**PROVIDED MATERIAL**
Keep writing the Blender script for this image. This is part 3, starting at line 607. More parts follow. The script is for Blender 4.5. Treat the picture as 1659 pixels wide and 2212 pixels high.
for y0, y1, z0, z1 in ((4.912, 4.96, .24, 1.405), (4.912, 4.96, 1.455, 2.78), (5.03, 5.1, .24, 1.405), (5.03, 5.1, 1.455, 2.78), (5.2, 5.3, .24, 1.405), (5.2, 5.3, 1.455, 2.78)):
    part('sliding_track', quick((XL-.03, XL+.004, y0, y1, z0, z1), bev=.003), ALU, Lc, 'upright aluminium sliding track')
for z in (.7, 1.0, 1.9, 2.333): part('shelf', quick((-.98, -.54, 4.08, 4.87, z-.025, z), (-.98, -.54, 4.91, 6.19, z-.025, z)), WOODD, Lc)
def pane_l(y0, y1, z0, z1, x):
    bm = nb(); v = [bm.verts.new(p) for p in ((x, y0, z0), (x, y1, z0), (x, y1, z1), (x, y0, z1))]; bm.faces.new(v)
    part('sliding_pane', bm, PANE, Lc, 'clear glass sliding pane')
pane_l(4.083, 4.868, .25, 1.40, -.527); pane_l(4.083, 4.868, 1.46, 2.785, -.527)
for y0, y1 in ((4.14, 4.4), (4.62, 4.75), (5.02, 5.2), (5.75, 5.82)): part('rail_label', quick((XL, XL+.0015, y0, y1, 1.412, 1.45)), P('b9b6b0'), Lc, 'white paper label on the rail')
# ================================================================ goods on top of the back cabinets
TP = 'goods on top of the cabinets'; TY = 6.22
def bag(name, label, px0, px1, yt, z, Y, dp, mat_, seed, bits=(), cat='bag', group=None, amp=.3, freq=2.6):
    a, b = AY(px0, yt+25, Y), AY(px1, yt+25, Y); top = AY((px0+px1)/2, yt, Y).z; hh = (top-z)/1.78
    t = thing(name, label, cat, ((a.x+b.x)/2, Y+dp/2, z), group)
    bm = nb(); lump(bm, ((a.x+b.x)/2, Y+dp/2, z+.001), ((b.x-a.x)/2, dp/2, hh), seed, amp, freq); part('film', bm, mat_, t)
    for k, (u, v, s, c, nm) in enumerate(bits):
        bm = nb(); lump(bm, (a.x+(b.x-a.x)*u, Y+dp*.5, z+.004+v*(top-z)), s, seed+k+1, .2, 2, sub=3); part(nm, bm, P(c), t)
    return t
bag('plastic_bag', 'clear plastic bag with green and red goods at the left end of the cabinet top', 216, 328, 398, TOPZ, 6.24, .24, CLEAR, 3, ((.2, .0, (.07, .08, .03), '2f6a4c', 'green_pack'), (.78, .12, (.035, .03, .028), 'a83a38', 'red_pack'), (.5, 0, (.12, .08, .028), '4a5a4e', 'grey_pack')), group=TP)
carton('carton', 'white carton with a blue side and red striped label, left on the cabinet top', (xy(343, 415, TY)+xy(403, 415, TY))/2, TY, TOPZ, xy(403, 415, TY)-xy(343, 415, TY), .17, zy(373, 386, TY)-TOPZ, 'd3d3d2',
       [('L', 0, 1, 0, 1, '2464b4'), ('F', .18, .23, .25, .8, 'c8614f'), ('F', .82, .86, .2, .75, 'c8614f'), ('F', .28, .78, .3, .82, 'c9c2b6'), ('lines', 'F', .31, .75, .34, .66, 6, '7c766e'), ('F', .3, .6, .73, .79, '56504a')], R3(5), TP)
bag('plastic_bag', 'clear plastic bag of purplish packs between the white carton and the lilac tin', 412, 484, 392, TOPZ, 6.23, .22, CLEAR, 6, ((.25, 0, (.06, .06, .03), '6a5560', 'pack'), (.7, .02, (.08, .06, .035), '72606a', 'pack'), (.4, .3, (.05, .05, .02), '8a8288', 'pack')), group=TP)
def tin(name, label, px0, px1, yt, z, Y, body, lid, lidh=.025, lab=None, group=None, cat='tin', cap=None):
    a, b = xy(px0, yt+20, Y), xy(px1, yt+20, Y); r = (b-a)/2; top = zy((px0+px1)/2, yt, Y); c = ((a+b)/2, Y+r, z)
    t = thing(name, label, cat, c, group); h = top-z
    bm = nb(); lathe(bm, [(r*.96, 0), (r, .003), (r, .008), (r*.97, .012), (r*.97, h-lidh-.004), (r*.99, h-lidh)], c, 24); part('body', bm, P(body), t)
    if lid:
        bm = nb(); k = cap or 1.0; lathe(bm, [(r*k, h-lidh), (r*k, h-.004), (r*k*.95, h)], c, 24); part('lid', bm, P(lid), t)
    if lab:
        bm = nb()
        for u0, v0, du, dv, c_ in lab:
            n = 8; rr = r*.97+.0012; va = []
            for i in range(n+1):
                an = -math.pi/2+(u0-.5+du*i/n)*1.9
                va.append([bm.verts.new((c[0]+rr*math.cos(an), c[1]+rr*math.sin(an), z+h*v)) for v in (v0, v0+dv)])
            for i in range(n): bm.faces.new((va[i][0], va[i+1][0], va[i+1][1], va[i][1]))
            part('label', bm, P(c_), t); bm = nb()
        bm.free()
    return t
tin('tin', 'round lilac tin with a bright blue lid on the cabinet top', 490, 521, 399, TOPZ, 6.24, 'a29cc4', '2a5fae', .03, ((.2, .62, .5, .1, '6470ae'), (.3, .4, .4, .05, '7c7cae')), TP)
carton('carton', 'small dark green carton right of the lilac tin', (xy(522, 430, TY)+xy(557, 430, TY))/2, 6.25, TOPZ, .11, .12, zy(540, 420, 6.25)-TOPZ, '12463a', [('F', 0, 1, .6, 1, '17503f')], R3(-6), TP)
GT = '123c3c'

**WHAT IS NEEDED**
Without leaving anything out, quote all the data.

**TASK ANSWER**
Keep writing the Blender script for this image. This is part 3, starting at line 607. More parts follow. The script is for Blender 4.5. Treat the picture as 1659 pixels wide and 2212 pixels high.
for y0, y1, z0, z1 in ((4.912, 4.96, .24, 1.405), (4.912, 4.96, 1.455, 2.78), (5.03, 5.1, .24, 1.405), (5.03, 5.1, 1.455, 2.78), (5.2, 5.3, .24, 1.405), (5.2, 5.3, 1.455, 2.78)):
    part('sliding_track', quick((XL-.03, XL+.004, y0, y1, z0, z1), bev=.003), ALU, Lc, 'upright aluminium sliding track')
for z in (.7, 1.0, 1.9, 2.333): part('shelf', quick((-.98, -.54, 4.08, 4.87, z-.025, z), (-.98, -.54, 4.91, 6.19, z-.025, z)), WOODD, Lc)
def pane_l(y0, y1, z0, z1, x):
    bm = nb(); v = [bm.verts.new(p) for p in ((x, y0, z0), (x, y1, z0), (x, y1, z1), (x, y0, z1))]; bm.faces.new(v)
    part('sliding_pane', bm, PANE, Lc, 'clear glass sliding pane')
pane_l(4.083, 4.868, .25, 1.40, -.527); pane_l(4.083, 4.868, 1.46, 2.785, -.527)
for y0, y1 in ((4.14, 4.4), (4.62, 4.75), (5.02, 5.2), (5.75, 5.82)): part('rail_label', quick((XL, XL+.0015, y0, y1, 1.412, 1.45)), P('b9b6b0'), Lc, 'white paper label on the rail')
# ================================================================ goods on top of the back cabinets
TP = 'goods on top of the cabinets'; TY = 6.22
def bag(name, label, px0, px1, yt, z, Y, dp, mat_, seed, bits=(), cat='bag', group=None, amp=.3, freq=2.6):
    a, b = AY(px0, yt+25, Y), AY(px1, yt+25, Y); top = AY((px0+px1)/2, yt, Y).z; hh = (top-z)/1.78
    t = thing(name, label, cat, ((a.x+b.x)/2, Y+dp/2, z), group)
    bm = nb(); lump(bm, ((a.x+b.x)/2, Y+dp/2, z+.001), ((b.x-a.x)/2, dp/2, hh), seed, amp, freq); part('film', bm, mat_, t)
    for k, (u, v, s, c, nm) in enumerate(bits):
        bm = nb(); lump(bm, (a.x+(b.x-a.x)*u, Y+dp*.5, z+.004+v*(top-z)), s, seed+k+1, .2, 2, sub=3); part(nm, bm, P(c), t)
    return t
bag('plastic_bag', 'clear plastic bag with green and red goods at the left end of the cabinet top', 216, 328, 398, TOPZ, 6.24, .24, CLEAR, 3, ((.2, .0, (.07, .08, .03), '2f6a4c', 'green_pack'), (.78, .12, (.035, .03, .028), 'a83a38', 'red_pack'), (.5, 0, (.12, .08, .028), '4a5a4e', 'grey_pack')), group=TP)
carton('carton', 'white carton with a blue side and red striped label, left on the cabinet top', (xy(343, 415, TY)+xy(403, 415, TY))/2, TY, TOPZ, xy(403, 415, TY)-xy(343, 415, TY), .17, zy(373, 386, TY)-TOPZ, 'd3d3d2',
       [('L', 0, 1, 0, 1, '2464b4'), ('F', .18, .23, .25, .8, 'c8614f'), ('F', .82, .86, .2, .75, 'c8614f'), ('F', .28, .78, .3, .82, 'c9c2b6'), ('lines', 'F', .31, .75, .34, .66, 6, '7c766e'), ('F', .3, .6, .73, .79, '56504a')], R3(5), TP)
bag('plastic_bag', 'clear plastic bag of purplish packs between the white carton and the lilac tin', 412, 484, 392, TOPZ, 6.23, .22, CLEAR, 6, ((.25, 0, (.06, .06, .03), '6a5560', 'pack'), (.7, .02, (.08, .06, .035), '72606a', 'pack'), (.4, .3, (.05, .05, .02), '8a8288', 'pack')), group=TP)
def tin(name, label, px0, px1, yt, z, Y, body, lid, lidh=.025, lab=None, group=None, cat='tin', cap=None):
    a, b = xy(px0, yt+20, Y), xy(px1, yt+20, Y); r = (b-a)/2; top = zy((px0+px1)/2, yt, Y); c = ((a+b)/2, Y+r, z)
    t = thing(name, label, cat, c, group); h = top-z
    bm = nb(); lathe(bm, [(r*.96, 0), (r, .003), (r, .008), (r*.97, .012), (r*.97, h-lidh-.004), (r*.99, h-lidh)], c, 24); part('body', bm, P(body), t)
    if lid:
        bm = nb(); k = cap or 1.0; lathe(bm, [(r*k, h-lidh), (r*k, h-.004), (r*k*.95, h)], c, 24); part('lid', bm, P(lid), t)
    if lab:
        bm = nb()
        for u0, v0, du, dv, c_ in lab:
            n = 8; rr = r*.97+.0012; va = []
            for i in range(n+1):
                an = -math.pi/2+(u0-.5+du*i/n)*1.9
                va.append([bm.verts.new((c[0]+rr*math.cos(an), c[1]+rr*math.sin(an), z+h*v)) for v in (v0, v0+dv)])
            for i in range(n): bm.faces.new((va[i][0], va[i+1][0], va[i+1][1], va[i][1]))
            part('label', bm, P(c_), t); bm = nb()
        bm.free()
    return t
tin('tin', 'round lilac tin with a bright blue lid on the cabinet top', 490, 521, 399, TOPZ, 6.24, 'a29cc4', '2a5fae', .03, ((.2, .62, .5, .1, '6470ae'), (.3, .4, .4, .05, '7c7cae')), TP)
carton('carton', 'small dark green carton right of the lilac tin', (xy(522, 430, TY)+xy(557, 430, TY))/2, 6.25, TOPZ, .11, .12, zy(540, 420, 6.25)-TOPZ, '12463a', [('F', 0, 1, .6, 1, '17503f')], R3(-6), TP)
GT = '123c3c'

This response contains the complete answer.